Orian Deutsch, a resident of Kfar Vradim near the Lebanese Border in northern Israel, a religious woman who has been fighting to establish an eruv in her village, told a Knesset committee on Tuesday: “We and 50 other religious families do not receive religious services in our community. And so, because we do not have an eruv, I can’t go out of the house with the smaller children on Shabbat, to host or take a walk, we are under siege.”
“As a private association representing the religious residents, we’ve applied twice for an eruv budget and been denied both times,” Deutch told the committee.
An eruv is is a legal fiction by which Orthodox Jewish communities turn the public areas into a private domain for the duration of Shabbat, which permits them to carry where otherwise they couldn’t. Erecting the eruv—commonly a fishing line tied to poles around the location, involves initial as well as maintenance costs.
The Knesset Committee for Distributive Justice, headed by MK Mickey Zohar (Likud), on Tuesday debated inequality in budgets for eruvim between periphery communities and the center, and it became abundantly clear that small communities that do not belong to a religious council suffer from budgetary discrimination.
Chairman Zohar said: “This is a clear example of secular coercion. Many municipalities are not interested in having an eruv, and the religious minority suffers.
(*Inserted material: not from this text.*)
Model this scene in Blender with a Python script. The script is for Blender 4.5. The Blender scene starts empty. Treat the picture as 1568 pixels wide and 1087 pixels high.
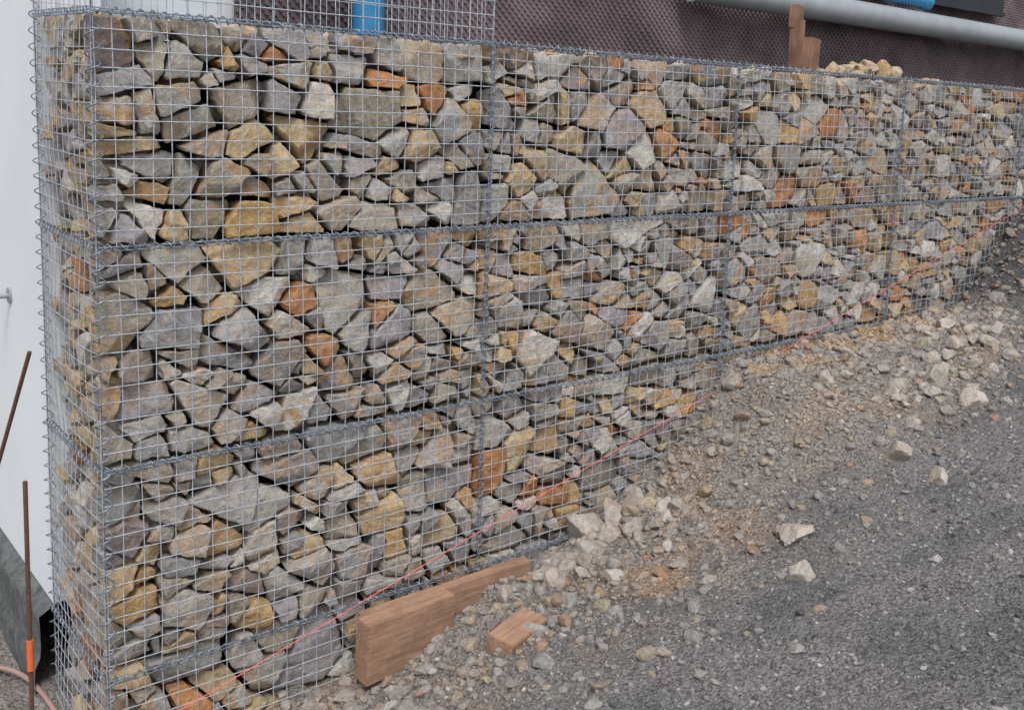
import bpy, math, numpy as np
from mathutils import Matrix, Vector
rng=np.random.default_rng(44)
sc=bpy.context.scene
# ---------------------------------------------------------------- helpers
def lin(c):
    c=np.array(c,float)/255.
    return tuple(np.where(c<=.04045,c/12.92,((c+.055)/1.055)**2.4))
def _h(i,j,k):
    n=(i*374761393+j*668265263+k*2147483647)&0xffffffff
    n=((n^(n>>13))*1274126177)&0xffffffff
    n=(n^(n>>16))&0xffffffff
    n=(n*2246822519)&0xffffffff
    return ((n>>8)&0xffff)/65535.
def vnoise(p):
    p=np.asarray(p,float); i=np.floor(p).astype(np.int64); f=p-i; f=f*f*(3-2*f)
    i=i+100000; r=0
    for a in (0,1):
        for b in (0,1):
            for c in (0,1):
                w=(f[...,0] if a else 1-f[...,0])*(f[...,1] if b else 1-f[...,1])*(f[...,2] if c else 1-f[...,2])
                r=r+w*_h(i[...,0]+a,i[...,1]+b,i[...,2]+c)
    return r
def fbm(p,o=3):
    r=0;a=1;s=0
    for k in range(o):
        r=r+a*vnoise(p*(2**k)+k*17.3); s+=a; a*=.5
    return r/s
def make_mesh(name,V,Fs,mat,cols=None,smooth=False,sharp=None,parent=None):
    V=np.asarray(V,np.float32)
    me=bpy.data.meshes.new(name)
    Fs=[np.asarray(F,np.int32) for F in Fs if len(F)]
    loops=np.concatenate([F.ravel() for F in Fs])
    tot=np.concatenate([np.full(len(F),F.shape[1],np.int32) for F in Fs])
    start=np.concatenate([[0],np.cumsum(tot)[:-1]]).astype(np.int32)
    me.vertices.add(len(V)); me.vertices.foreach_set("co",V.ravel())
    me.loops.add(len(loops)); me.loops.foreach_set("vertex_index",loops)
    me.polygons.add(len(tot)); me.polygons.foreach_set("loop_start",start)
    me.update(calc_edges=True); me.validate()
    me.polygons.foreach_set("use_smooth",np.full(len(me.polygons),bool(smooth)))
    if smooth and sharp: me.set_sharp_from_angle(angle=math.radians(sharp))
    if cols is not None:
        a=me.color_attributes.new("Col",'FLOAT_COLOR','POINT')
        a.data.foreach_set("color",np.asarray(cols,np.float32).ravel())
    me.materials.append(mat)
    ob=bpy.data.objects.new(name,me); sc.collection.objects.link(ob)
    if parent: ob.parent=parent
    return ob
class Acc:
    def __init__(s): s.V=[];s.F={};s.C=[];s.n=0
    def add(s,V,Fs,col=None):
        V=np.asarray(V,float)
        for F in Fs:
            F=np.asarray(F)
            if len(F): s.F.setdefault(F.shape[1],[]).append(F+s.n)
        s.V.append(V); s.n+=len(V)
        if col is not None:
            c=np.asarray(col,float)
            s.C.append(np.tile(c,(len(V),1)) if c.ndim==1 else c)
    def build(s,name,mat,**k):
        return make_mesh(name,np.concatenate(s.V),[np.concatenate(x) for x in s.F.values()],mat,
                         cols=np.concatenate(s.C) if s.C else None,**k)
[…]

The Ministry of Religious Affairs gives the Eruv budget to anyone who asks for it, but a municipality that does not ask does not get.”
It should be noted that in parts of the US, local resistance to constructing an eruv, which is barely visible, on aesthetic grounds, is usually a form of discrimination against Orthodox Jews – often by non-Orthodox Jews – to prevent their buying homes in a given community.
Natan Nathanson, representing the Religious Council, advised the committee that “just as the High Court of Justice ordered the Kfar Vradim Local Council to establish a mikvah, it should order it to establish an eruv.” He added, “We need to find a way to monitor this issue.”
Chairman Zohar suggested that the Ministry of Religious Affairs, with an annual budget of close to $2 million and some 40 employees dedicated to erecting and maintaining eruvim, should not wait until every municipality applies for an eruv buy go out there, armed with executive orders, and cover every Israeli community with an eruv, whether they’ve asked for it or not.
The Committee will approach the Minister of Religious Services and ask him to act to change the protocol and allocation of resources for eruvim. The Committee will also ask the Ministry to prepare an updated list of the budget for the eruvim in the various communities, as well as information on how many miles of eruvim are missing and the budget required for their completion.”